Start Data section
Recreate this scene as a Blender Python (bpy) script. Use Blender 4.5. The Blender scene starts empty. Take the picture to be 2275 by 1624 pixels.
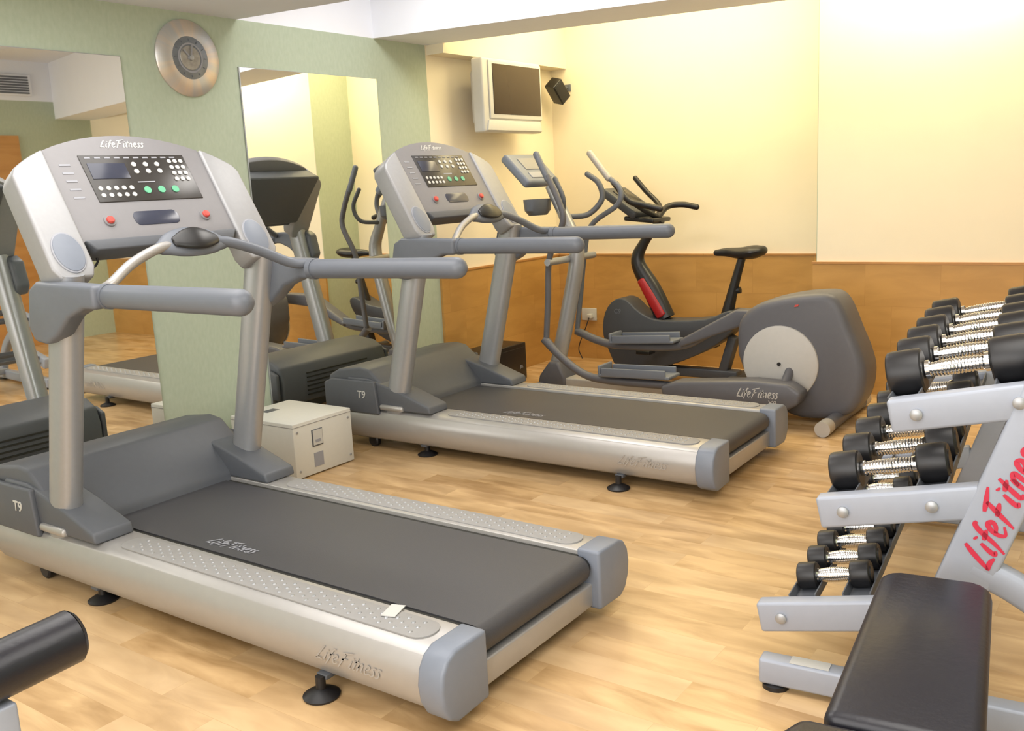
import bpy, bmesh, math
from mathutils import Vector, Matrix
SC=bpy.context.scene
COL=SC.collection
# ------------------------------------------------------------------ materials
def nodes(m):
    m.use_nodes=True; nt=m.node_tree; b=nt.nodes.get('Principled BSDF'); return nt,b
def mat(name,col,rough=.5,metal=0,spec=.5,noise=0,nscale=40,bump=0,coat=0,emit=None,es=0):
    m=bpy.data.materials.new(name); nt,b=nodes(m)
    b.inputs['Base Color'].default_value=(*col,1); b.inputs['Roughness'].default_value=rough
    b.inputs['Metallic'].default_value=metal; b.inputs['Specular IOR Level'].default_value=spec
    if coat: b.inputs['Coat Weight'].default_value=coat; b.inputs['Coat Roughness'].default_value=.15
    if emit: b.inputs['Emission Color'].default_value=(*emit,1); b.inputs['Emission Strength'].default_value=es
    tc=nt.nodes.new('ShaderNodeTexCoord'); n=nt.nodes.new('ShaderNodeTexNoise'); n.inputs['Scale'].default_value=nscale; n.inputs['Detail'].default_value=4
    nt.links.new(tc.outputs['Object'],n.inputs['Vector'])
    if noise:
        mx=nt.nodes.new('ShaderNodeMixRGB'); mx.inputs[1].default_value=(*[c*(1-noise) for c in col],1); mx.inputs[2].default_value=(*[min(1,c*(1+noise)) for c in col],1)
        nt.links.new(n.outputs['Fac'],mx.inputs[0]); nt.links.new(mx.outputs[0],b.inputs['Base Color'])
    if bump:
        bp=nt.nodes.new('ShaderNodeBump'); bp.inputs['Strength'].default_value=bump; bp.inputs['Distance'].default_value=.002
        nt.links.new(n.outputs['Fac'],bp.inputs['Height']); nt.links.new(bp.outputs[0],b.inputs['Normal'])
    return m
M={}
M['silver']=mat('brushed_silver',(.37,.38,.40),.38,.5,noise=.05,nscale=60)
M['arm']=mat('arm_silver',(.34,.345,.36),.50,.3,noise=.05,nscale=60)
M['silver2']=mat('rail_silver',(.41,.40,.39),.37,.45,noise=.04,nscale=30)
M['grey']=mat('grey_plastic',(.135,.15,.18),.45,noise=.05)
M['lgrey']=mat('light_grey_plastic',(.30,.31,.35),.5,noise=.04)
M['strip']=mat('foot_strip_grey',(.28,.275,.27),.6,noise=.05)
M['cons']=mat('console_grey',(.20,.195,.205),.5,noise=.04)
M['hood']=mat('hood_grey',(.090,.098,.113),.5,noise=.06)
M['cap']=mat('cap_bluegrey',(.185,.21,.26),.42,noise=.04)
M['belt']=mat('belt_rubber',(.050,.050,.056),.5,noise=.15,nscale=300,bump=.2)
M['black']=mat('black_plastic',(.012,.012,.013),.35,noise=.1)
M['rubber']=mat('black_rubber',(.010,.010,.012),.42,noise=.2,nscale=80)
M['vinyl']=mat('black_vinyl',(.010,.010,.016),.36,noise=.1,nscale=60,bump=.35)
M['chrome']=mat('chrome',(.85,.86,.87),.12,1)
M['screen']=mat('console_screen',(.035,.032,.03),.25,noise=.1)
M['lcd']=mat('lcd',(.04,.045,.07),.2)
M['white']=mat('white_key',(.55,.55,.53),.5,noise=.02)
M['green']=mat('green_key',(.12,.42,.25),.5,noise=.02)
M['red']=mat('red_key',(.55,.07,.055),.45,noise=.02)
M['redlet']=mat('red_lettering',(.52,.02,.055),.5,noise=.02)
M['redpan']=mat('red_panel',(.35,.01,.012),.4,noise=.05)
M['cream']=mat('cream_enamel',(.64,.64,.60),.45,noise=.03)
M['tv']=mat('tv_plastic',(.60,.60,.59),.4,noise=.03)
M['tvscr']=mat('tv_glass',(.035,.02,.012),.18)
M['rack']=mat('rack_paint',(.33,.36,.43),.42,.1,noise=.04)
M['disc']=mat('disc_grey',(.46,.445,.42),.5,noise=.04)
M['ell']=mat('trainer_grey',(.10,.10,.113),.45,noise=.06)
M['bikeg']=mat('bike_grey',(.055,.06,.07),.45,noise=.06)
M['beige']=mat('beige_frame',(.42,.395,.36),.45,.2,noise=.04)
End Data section
Return each line where "scene" shows up.

Recreate this scene as a Blender Python (bpy) script. Use Blender 4.5. The Blender scene starts empty. Take the picture to be 2275 by 1624 pixels.
SC=bpy.context.scene